| SUPPLIED MATERIAL |
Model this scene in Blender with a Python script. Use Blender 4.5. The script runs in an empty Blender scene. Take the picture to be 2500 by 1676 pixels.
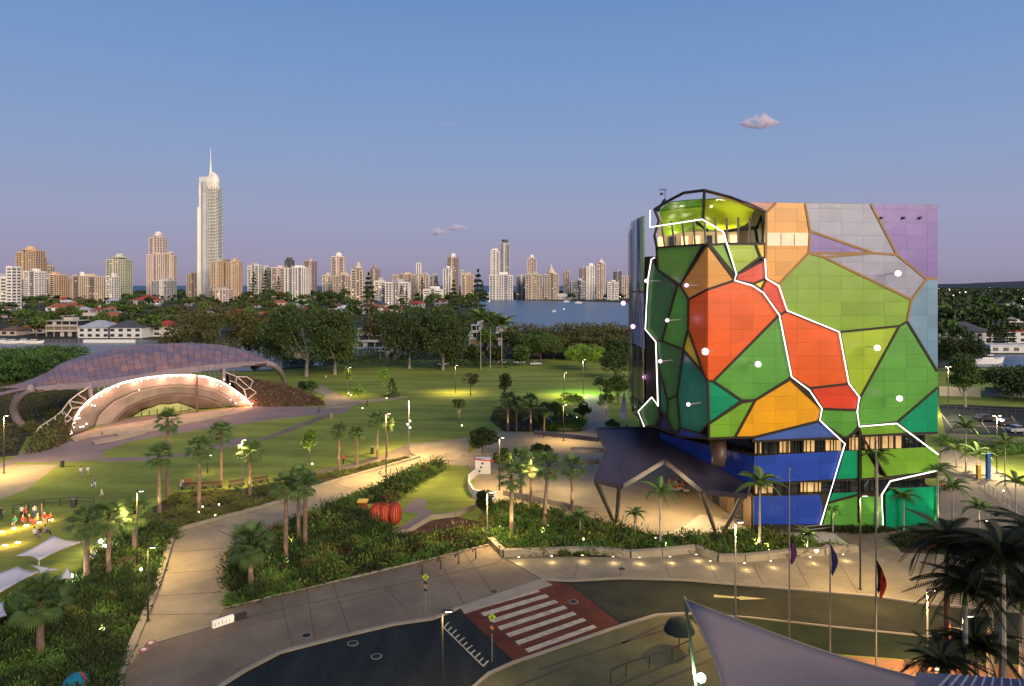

---

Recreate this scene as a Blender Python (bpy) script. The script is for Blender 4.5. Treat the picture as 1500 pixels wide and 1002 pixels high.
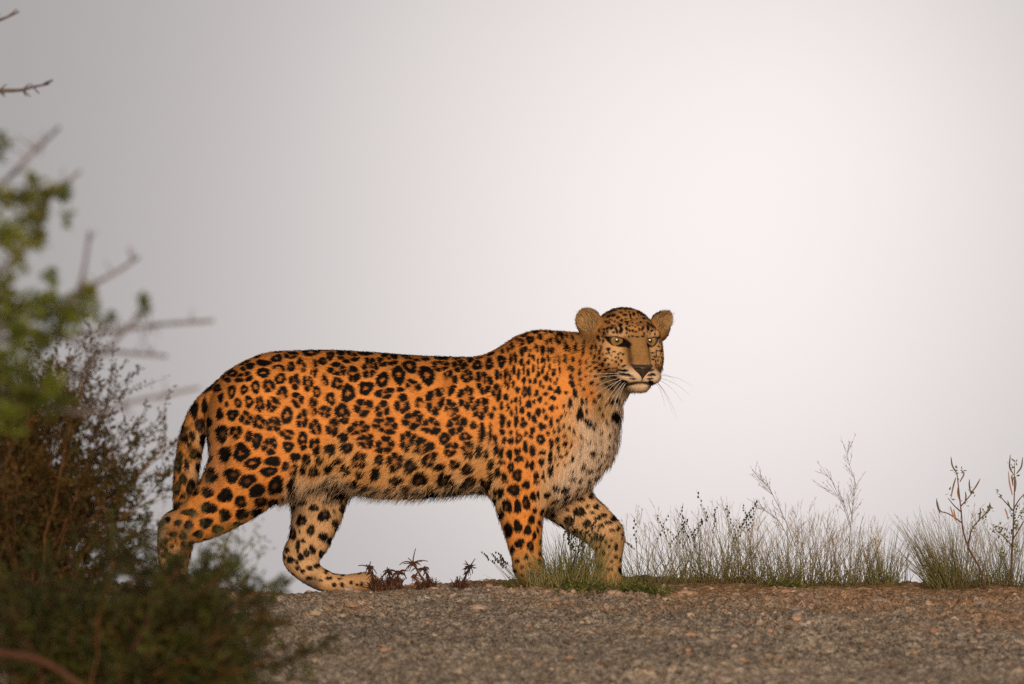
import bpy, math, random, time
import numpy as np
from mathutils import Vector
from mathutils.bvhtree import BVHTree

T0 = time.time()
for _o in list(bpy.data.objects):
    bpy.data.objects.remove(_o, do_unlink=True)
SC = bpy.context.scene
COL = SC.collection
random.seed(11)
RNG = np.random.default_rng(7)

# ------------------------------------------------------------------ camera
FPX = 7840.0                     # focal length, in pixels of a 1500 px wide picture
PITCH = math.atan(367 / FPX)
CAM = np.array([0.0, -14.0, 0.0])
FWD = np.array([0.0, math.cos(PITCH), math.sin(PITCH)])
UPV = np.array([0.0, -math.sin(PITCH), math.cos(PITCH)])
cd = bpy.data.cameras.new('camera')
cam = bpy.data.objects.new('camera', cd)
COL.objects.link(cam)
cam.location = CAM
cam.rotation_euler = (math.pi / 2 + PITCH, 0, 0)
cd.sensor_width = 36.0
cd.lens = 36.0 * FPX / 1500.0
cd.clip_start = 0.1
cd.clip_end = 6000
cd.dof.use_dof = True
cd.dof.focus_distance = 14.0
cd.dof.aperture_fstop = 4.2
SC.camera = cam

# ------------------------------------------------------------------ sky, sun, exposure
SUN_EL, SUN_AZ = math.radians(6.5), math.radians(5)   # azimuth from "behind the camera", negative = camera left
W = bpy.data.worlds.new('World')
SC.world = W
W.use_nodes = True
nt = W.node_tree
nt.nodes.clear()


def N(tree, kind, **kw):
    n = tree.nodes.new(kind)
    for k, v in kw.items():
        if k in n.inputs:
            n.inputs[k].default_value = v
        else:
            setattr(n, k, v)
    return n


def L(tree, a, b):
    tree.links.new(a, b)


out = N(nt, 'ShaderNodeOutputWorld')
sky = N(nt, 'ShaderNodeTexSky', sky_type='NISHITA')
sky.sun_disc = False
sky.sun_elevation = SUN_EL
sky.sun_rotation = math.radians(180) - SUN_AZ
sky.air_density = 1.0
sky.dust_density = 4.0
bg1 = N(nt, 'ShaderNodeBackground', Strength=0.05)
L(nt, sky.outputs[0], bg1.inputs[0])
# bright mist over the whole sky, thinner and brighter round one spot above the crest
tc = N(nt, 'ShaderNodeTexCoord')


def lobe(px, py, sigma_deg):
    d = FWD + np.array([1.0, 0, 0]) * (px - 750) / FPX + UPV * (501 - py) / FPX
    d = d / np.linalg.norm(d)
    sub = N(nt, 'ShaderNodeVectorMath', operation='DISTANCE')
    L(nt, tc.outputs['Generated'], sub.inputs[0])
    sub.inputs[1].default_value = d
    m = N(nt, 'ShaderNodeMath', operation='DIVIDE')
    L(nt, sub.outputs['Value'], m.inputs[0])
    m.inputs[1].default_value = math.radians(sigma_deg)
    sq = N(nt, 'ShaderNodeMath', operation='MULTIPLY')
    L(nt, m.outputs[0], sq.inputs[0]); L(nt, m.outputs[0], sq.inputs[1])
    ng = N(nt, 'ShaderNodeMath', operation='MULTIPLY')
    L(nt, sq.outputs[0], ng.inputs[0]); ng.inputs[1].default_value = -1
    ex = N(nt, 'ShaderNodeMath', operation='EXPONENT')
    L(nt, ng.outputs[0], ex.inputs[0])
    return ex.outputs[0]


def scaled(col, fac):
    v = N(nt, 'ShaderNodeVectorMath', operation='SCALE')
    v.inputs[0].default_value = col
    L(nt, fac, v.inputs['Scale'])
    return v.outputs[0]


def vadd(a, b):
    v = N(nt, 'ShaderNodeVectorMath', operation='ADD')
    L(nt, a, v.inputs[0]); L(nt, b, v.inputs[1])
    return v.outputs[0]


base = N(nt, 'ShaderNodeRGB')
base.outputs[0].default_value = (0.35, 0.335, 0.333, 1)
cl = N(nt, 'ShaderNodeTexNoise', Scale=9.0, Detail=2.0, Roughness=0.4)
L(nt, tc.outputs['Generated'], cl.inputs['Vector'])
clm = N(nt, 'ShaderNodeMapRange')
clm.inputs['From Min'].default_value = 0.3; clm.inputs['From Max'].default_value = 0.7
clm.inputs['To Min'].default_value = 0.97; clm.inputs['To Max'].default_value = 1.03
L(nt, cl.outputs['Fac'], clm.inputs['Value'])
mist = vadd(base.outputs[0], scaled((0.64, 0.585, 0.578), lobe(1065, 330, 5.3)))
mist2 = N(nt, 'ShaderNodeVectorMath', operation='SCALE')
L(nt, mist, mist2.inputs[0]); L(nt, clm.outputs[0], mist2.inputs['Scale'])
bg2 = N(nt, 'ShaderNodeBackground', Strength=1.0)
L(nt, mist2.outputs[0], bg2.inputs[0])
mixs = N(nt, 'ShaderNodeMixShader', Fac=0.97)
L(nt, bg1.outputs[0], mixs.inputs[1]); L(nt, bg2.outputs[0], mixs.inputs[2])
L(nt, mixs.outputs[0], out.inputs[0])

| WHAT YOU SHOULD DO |
Omit all pictures, and reproduce exactly the lines from the one holding "Recreate this scene" through the one holding "SC.camera = cam", both included.

| RESULT FOR THIS TASK |
Recreate this scene as a Blender Python (bpy) script. The script is for Blender 4.5. Treat the picture as 1500 pixels wide and 1002 pixels high.
import bpy, math, random, time
import numpy as np
from mathutils import Vector
from mathutils.bvhtree import BVHTree

T0 = time.time()
for _o in list(bpy.data.objects):
    bpy.data.objects.remove(_o, do_unlink=True)
SC = bpy.context.scene
COL = SC.collection
random.seed(11)
RNG = np.random.default_rng(7)

# ------------------------------------------------------------------ camera
FPX = 7840.0                     # focal length, in pixels of a 1500 px wide picture
PITCH = math.atan(367 / FPX)
CAM = np.array([0.0, -14.0, 0.0])
FWD = np.array([0.0, math.cos(PITCH), math.sin(PITCH)])
UPV = np.array([0.0, -math.sin(PITCH), math.cos(PITCH)])
cd = bpy.data.cameras.new('camera')
cam = bpy.data.objects.new('camera', cd)
COL.objects.link(cam)
cam.location = CAM
cam.rotation_euler = (math.pi / 2 + PITCH, 0, 0)
cd.sensor_width = 36.0
cd.lens = 36.0 * FPX / 1500.0
cd.clip_start = 0.1
cd.clip_end = 6000
cd.dof.use_dof = True
cd.dof.focus_distance = 14.0
cd.dof.aperture_fstop = 4.2
SC.camera = cam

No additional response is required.